En Afghanistan, j’étais dans l’équipe de football de Hérat, une grande ville du pays, de 2014 à 2020. J’étais aussi étudiante en sciences politiques et engagée sur des questions politiques. J’ai quitté l’Afghanistan un mois et demi après l’arrivée des talibans, via le Pakistan. Comme je faisais du foot, que je travaillais dans les médias, que je militais, et avec tout ce que ma maman et les femmes de mon entourage m’ont raconté à propos du premier régime des talibans, je pensais que ma vie était peut-être en danger. J’avais peur d’être emprisonnée. Je suis arrivée au Luxembourg le 7 octobre 2021, puis en France le lendemain. Dès mon arrivée, j’ai milité pour les droits des femmes afghanes. J’ai notamment mené une campagne pour demander au gouvernement français de délivrer le visa français aux Afghanes.
Mais les discriminations envers les femmes ont commencé avant l’arrivée des talibans. Déjà, dans certaines familles, des femmes étaient exclues simplement parce qu’elles sont femmes. Par exemple, mon père me disait toujours que je ne pouvais pas jouer au foot, car c’était pour les garçons.
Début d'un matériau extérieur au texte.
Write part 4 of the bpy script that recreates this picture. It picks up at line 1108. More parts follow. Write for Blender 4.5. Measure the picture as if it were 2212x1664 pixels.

« Le régime taliban prive toutes les femmes afghanes de leurs droits fondamentaux en raison de leur genre. C’est pour ça qu’on ne parle plus de discrimination, mais d’apartheid. »
Aujourd’hui, je me bats pour ça, mais beaucoup de filles n’ont pas le pouvoir de lutter contre leurs familles en Afghanistan.
Désormais, ces discriminations sont encore plus globales. Ça n’arrive pas que dans la famille, ça vient du régime. Le régime taliban prive toutes les femmes afghanes de leurs droits fondamentaux en raison de leur genre. C’est pour ça qu’on ne parle plus de discrimination, mais d’apartheid. Elles n’ont plus le droit d’aller à l’école, à l’université, au travail, de faire du sport, etc.
Du point de vue du droit international, c’est difficile de faire vraiment reconnaître cet apartheid, car les talibans constituent un régime terroriste et non un État. C’est pourquoi nous menons plusieurs campagnes, parfois en collaboration avec des femmes iraniennes. On interpelle les médias, on participe aux conférences des Nations unies. On demande à la communauté internationale de reconnaître cet apartheid de genre à l’égard des Afghanes. De mon côté, j’ai aussi lancé une pétition pour soutenir les athlètes afghanes. Pour moi, faire du sport est un droit fondamental à défendre.
Je crois que, grâce à nos résistances, beaucoup d’États ne reconnaissent pas les talibans comme un gouvernement. Si nous restions silencieuses, je suis sûre que des hommes politiques, pour leur intérêt, les reconnaîtraient sans faire attention aux conséquences pour les femmes afghanes.
C’est déterminant que de grandes organisations comme Amnesty International s’impliquent, car elles peuvent porter la voix des femmes afghanes jusqu’aux oreilles de la communauté internationale et de la société civile. Beaucoup de gens ignorent encore ce qui se passe pour nous. Après mes conférences, il y a toujours des personnes pour me dire qu’elles sont touchées, qu’elles aimeraient s’investir. Il faut réveiller cette résistance auprès des populations.
Chaque jour, la situation empire pour les femmes en Afghanistan. Et avec tous les conflits dans le monde actuellement, les gens se détournent du sujet. La majorité a oublié que les Afghanes vivent un enfer. On ne voit pas de drapeau de l’Afghanistan lors des grandes marches pour le 8 mars ou pour le mois des fiertés. J’ai peur que si on n’en parle pas, si on oublie ces femmes, le régime taliban soit normalisé et soit reconnu comme un véritable gouvernement.
Je vous le demande : n’attendez pas qu’il y ait toujours des femmes afghanes pour lever leur drapeau et parler de leur situation. Vous aussi, parlez d’elles, ne les excluez pas des grands mouvements. Ne les oubliez pas.